Exercise objective — Print every line of the listing exactly, please.

## BEGIN

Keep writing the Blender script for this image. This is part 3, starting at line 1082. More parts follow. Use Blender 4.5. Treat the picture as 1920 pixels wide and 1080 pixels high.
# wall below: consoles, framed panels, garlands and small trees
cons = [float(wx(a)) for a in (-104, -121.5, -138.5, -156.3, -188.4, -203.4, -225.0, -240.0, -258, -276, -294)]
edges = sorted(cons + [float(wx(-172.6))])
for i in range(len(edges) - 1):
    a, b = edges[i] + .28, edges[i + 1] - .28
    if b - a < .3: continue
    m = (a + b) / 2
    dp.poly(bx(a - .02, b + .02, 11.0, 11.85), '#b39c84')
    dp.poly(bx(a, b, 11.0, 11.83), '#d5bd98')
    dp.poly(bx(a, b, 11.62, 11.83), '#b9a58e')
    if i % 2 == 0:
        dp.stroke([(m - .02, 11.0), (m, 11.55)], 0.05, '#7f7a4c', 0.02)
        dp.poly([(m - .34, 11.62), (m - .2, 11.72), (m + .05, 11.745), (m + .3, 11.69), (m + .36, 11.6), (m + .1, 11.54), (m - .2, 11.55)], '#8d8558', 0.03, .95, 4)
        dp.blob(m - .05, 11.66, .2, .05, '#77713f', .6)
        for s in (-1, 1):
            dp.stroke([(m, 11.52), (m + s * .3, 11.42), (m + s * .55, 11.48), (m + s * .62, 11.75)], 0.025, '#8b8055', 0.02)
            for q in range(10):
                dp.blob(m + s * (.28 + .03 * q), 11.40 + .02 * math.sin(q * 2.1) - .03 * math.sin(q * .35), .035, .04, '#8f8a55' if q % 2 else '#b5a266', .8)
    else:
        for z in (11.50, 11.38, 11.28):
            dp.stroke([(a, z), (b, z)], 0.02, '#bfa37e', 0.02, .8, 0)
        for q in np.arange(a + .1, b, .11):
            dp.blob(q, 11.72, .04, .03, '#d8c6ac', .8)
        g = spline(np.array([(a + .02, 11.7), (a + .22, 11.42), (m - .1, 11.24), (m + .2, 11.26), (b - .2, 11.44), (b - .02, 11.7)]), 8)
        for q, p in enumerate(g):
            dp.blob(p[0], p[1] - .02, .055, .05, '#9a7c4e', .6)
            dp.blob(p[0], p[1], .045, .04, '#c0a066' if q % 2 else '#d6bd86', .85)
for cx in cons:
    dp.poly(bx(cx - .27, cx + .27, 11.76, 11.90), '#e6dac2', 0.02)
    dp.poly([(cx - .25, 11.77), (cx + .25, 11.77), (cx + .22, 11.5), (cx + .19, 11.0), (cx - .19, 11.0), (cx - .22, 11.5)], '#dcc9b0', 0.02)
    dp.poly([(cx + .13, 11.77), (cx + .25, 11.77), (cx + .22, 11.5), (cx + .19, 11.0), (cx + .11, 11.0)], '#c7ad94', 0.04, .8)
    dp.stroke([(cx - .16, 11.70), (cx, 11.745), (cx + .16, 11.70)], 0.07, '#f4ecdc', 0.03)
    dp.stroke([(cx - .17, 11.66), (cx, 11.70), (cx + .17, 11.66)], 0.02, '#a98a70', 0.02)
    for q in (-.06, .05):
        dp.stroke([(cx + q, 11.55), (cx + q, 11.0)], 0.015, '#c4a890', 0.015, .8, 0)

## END

Solution for this problem —
Keep writing the Blender script for this image. This is part 3, starting at line 1082. More parts follow. Use Blender 4.5. Treat the picture as 1920 pixels wide and 1080 pixels high.
# wall below: consoles, framed panels, garlands and small trees
cons = [float(wx(a)) for a in (-104, -121.5, -138.5, -156.3, -188.4, -203.4, -225.0, -240.0, -258, -276, -294)]
edges = sorted(cons + [float(wx(-172.6))])
for i in range(len(edges) - 1):
    a, b = edges[i] + .28, edges[i + 1] - .28
    if b - a < .3: continue
    m = (a + b) / 2
    dp.poly(bx(a - .02, b + .02, 11.0, 11.85), '#b39c84')
    dp.poly(bx(a, b, 11.0, 11.83), '#d5bd98')
    dp.poly(bx(a, b, 11.62, 11.83), '#b9a58e')
    if i % 2 == 0:
        dp.stroke([(m - .02, 11.0), (m, 11.55)], 0.05, '#7f7a4c', 0.02)
        dp.poly([(m - .34, 11.62), (m - .2, 11.72), (m + .05, 11.745), (m + .3, 11.69), (m + .36, 11.6), (m + .1, 11.54), (m - .2, 11.55)], '#8d8558', 0.03, .95, 4)
        dp.blob(m - .05, 11.66, .2, .05, '#77713f', .6)
        for s in (-1, 1):
            dp.stroke([(m, 11.52), (m + s * .3, 11.42), (m + s * .55, 11.48), (m + s * .62, 11.75)], 0.025, '#8b8055', 0.02)
            for q in range(10):
                dp.blob(m + s * (.28 + .03 * q), 11.40 + .02 * math.sin(q * 2.1) - .03 * math.sin(q * .35), .035, .04, '#8f8a55' if q % 2 else '#b5a266', .8)
    else:
        for z in (11.50, 11.38, 11.28):
            dp.stroke([(a, z), (b, z)], 0.02, '#bfa37e', 0.02, .8, 0)
        for q in np.arange(a + .1, b, .11):
            dp.blob(q, 11.72, .04, .03, '#d8c6ac', .8)
        g = spline(np.array([(a + .02, 11.7), (a + .22, 11.42), (m - .1, 11.24), (m + .2, 11.26), (b - .2, 11.44), (b - .02, 11.7)]), 8)
        for q, p in enumerate(g):
            dp.blob(p[0], p[1] - .02, .055, .05, '#9a7c4e', .6)
            dp.blob(p[0], p[1], .045, .04, '#c0a066' if q % 2 else '#d6bd86', .85)
for cx in cons:
    dp.poly(bx(cx - .27, cx + .27, 11.76, 11.90), '#e6dac2', 0.02)
    dp.poly([(cx - .25, 11.77), (cx + .25, 11.77), (cx + .22, 11.5), (cx + .19, 11.0), (cx - .19, 11.0), (cx - .22, 11.5)], '#dcc9b0', 0.02)
    dp.poly([(cx + .13, 11.77), (cx + .25, 11.77), (cx + .22, 11.5), (cx + .19, 11.0), (cx + .11, 11.0)], '#c7ad94', 0.04, .8)
    dp.stroke([(cx - .16, 11.70), (cx, 11.745), (cx + .16, 11.70)], 0.07, '#f4ecdc', 0.03)
    dp.stroke([(cx - .17, 11.66), (cx, 11.70), (cx + .17, 11.66)], 0.02, '#a98a70', 0.02)
    for q in (-.06, .05):
        dp.stroke([(cx + q, 11.55), (cx + q, 11.0)], 0.015, '#c4a890', 0.015, .8, 0)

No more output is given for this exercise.